Jamila Lamrani

Morocco
Visual
Artist in Residence, 2016
jamilamrani.blogspot.com

Artist Statement

I try with my own means to express the world around me as I see and feel it, my starting point is always my surrounding, my memory, but with my very personal perception of things. I try to trace my relationship to society and the world in its most sensitive way. I always mention that “I am the architect” of my work. There is often a void that I surround with a structure, and I sculpt it. The materials I use in my work are fabrics, lace, calligraphy, cotton, tree, branches, sound, light, or shadows. My work focuses on and materializes an intimately veiled world of women, which I represent using dresses. When I talk about human beings more generally, I use chairs, tree branches, and shifts in scale to identify, develop, and show this world full of tension and softness.

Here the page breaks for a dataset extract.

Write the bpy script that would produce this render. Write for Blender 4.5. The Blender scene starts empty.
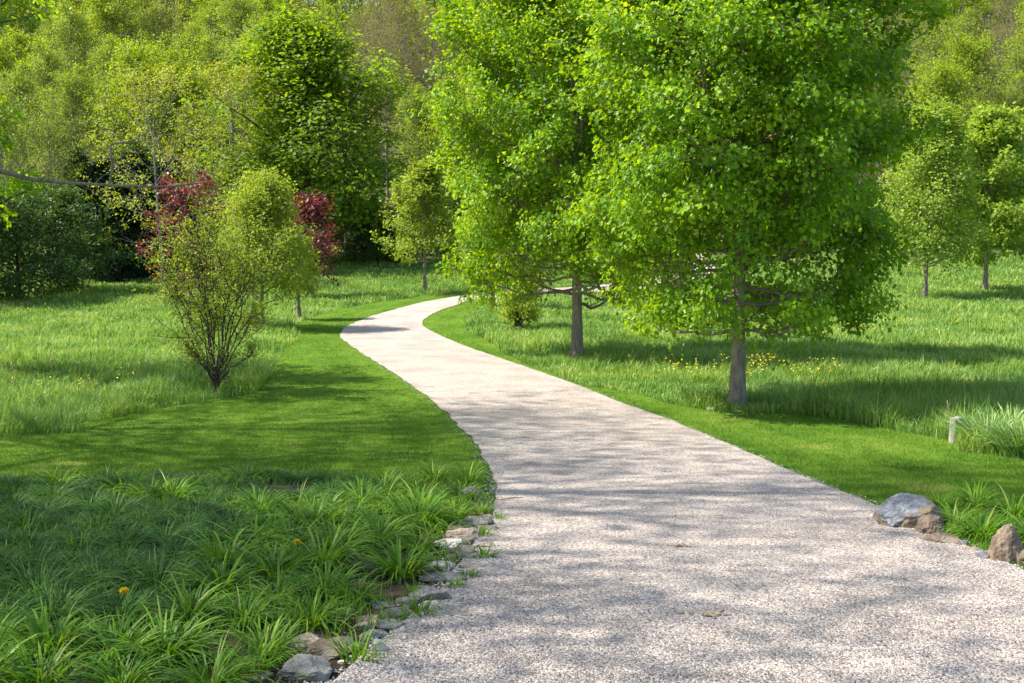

I also try to touch the unspoken, and to trace a territory of the “unspoken” with my works, which suggest and question the confinement and the need to protect. The repetitive dimension in my work refers to the time and duration of the realization of a work. This repetitive gesture relates to the status of women and their way of daily work (embroidery, sewing, assembling, bury, interlacing, carving, weaving) and the acts that trace a perspective of life of women in Arab society. Usually the themes in my universe are linked to dreams, imprisonment, confinement, borders and difficulties to overcome borders in a society that owns us and weighs heavily in our relationships. I try to draw a fictional territory, giving a memory, to a distant or imaginary dream.

While At Headlands

During the residency at Headlands I will continue the process of making work while exploring the potentiality of this new space. I also expect that meeting Headlands’ community will effect my work. My interventions on site rely on pure experimentation—in order to produce works (in situ) that dwell in space, I will create very subtle territories which will emerge and take shape gradually to build a new fictional geography in the existing geography. The inspiration in this new cultural space, and by visiting museums and galleries and discovering new artistic practices and the possibility of carrying out new works in the studio, will allow me to make a series of interventions that explore different ideas. I would like to develop projects related to the concept of space and borders: the walls and the site of Headlands have a memory—they transmit energy. I will immerse myself in the atmosphere here to make a set of experimental interventions, that develop the ideas that haunt me.